下の一連の操作によって、Docker仮想マシンのリソース制限値を変更することができる。
% limactl stop default % limactl list NAME STATUS SSH VMTYPE ARCH CPUS MEMORY DISK DIR default Stopped 127.0.0.1:0 qemu x86_64 4 4GiB 100GiB ~/.lima/default % limactl delete default % limactl create --cpus=6 --memory=8 --disk=800 --name=default template://docker % limactl list NAME STATUS SSH VMTYPE ARCH CPUS MEMORY DISK DIR default Stopped 127.0.0.1:0 qemu x86_64 6 8GiB 800GiB ~/.lima/default % limactl start default
Lima Docker仮想マシンとDocker Desktopの共存
LimaのDocker仮想マシンを利用するならDocker Desktopをアンイストールできるが、Docker Hub閲覧機能などを利用したくてこれを残したい場合もあるだろう。

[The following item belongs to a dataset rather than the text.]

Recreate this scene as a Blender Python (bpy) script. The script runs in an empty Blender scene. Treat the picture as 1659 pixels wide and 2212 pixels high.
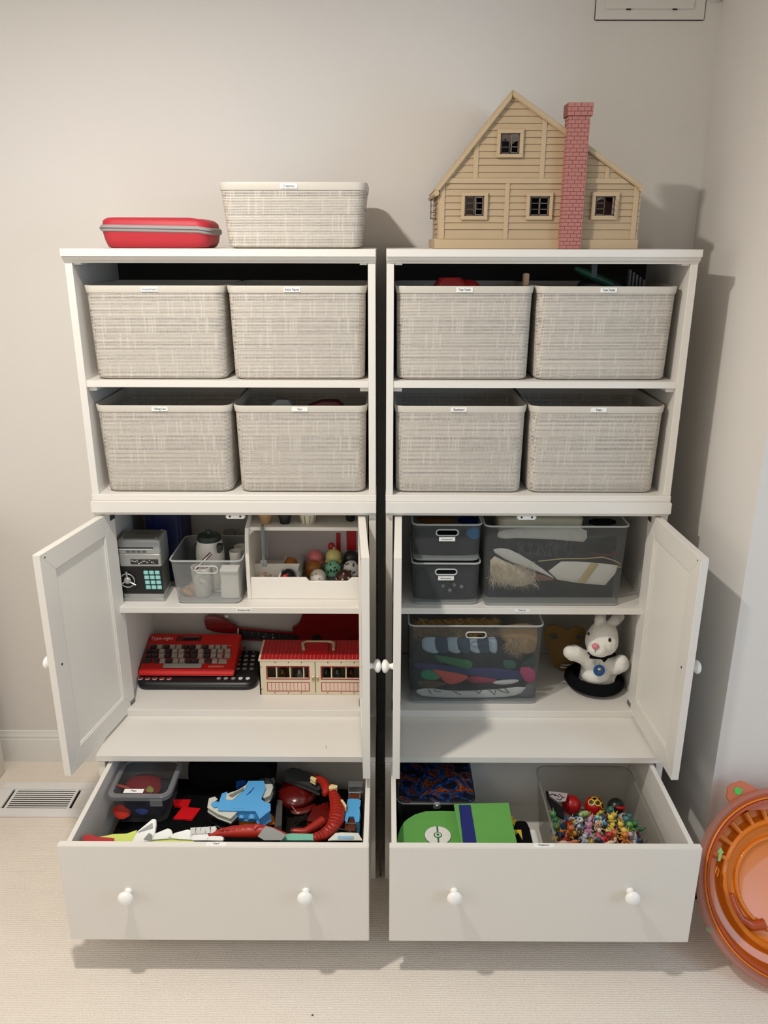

Docker Desktopに含まれているdockerデーモンの起動状態は、下のコマンドによって知ることができる。
% docker context list NAME TYPE DESCRIPTION DOCKER ENDPOINT KUBERNETES ENDPOINT ORCHESTRATOR default moby Current DOCKER_HOST based configuration unix:///var/run/docker.sock desktop-linux moby Docker Desktop unix:///Users/LOGNAME/.docker/run/docker.sock lima-default * moby unix:///Users/LOGNAME/.lima/default/sock/docker.sock
Lima Docker仮想マシンが稼働している状態では上のようになっているが、Docker Desktopを起動すると、これは下のような状態に変わる。
% docker context list NAME TYPE DESCRIPTION DOCKER ENDPOINT KUBERNETES ENDPOINT ORCHESTRATOR default moby Current DOCKER_HOST based configuration unix:///var/run/docker.sock desktop-linux * moby Docker Desktop unix:///Users/LOGNAME/.docker/run/docker.sock lima-default moby unix:///Users/LOGNAME/.lima/default/sock/docker.sock
dockerコマンドの実行時に使われるデーモンは、このdockerコンテキストによって管理されている。
下のコマンドを実行すると、dockerコマンドの実行時に使わるコンテキストはLima Docker仮想マシンになる。
% docker context use lima-default
これをDocker Desktop側のdockerデーモンに変える場合は、下のコマンドを実行する。
% docker context use desktop-linux
なお、Lima Docker仮想マシンを利用して作成したDockerイメージとDocker Desktopのdockerデーモンによって作成したイメージは別々に管理されている。前者のイメージをDocker Desktopで見ることはできないし、後者のイメージをlima-default
コンテキスト有効時のdocker images
コマンドで見ることもできない。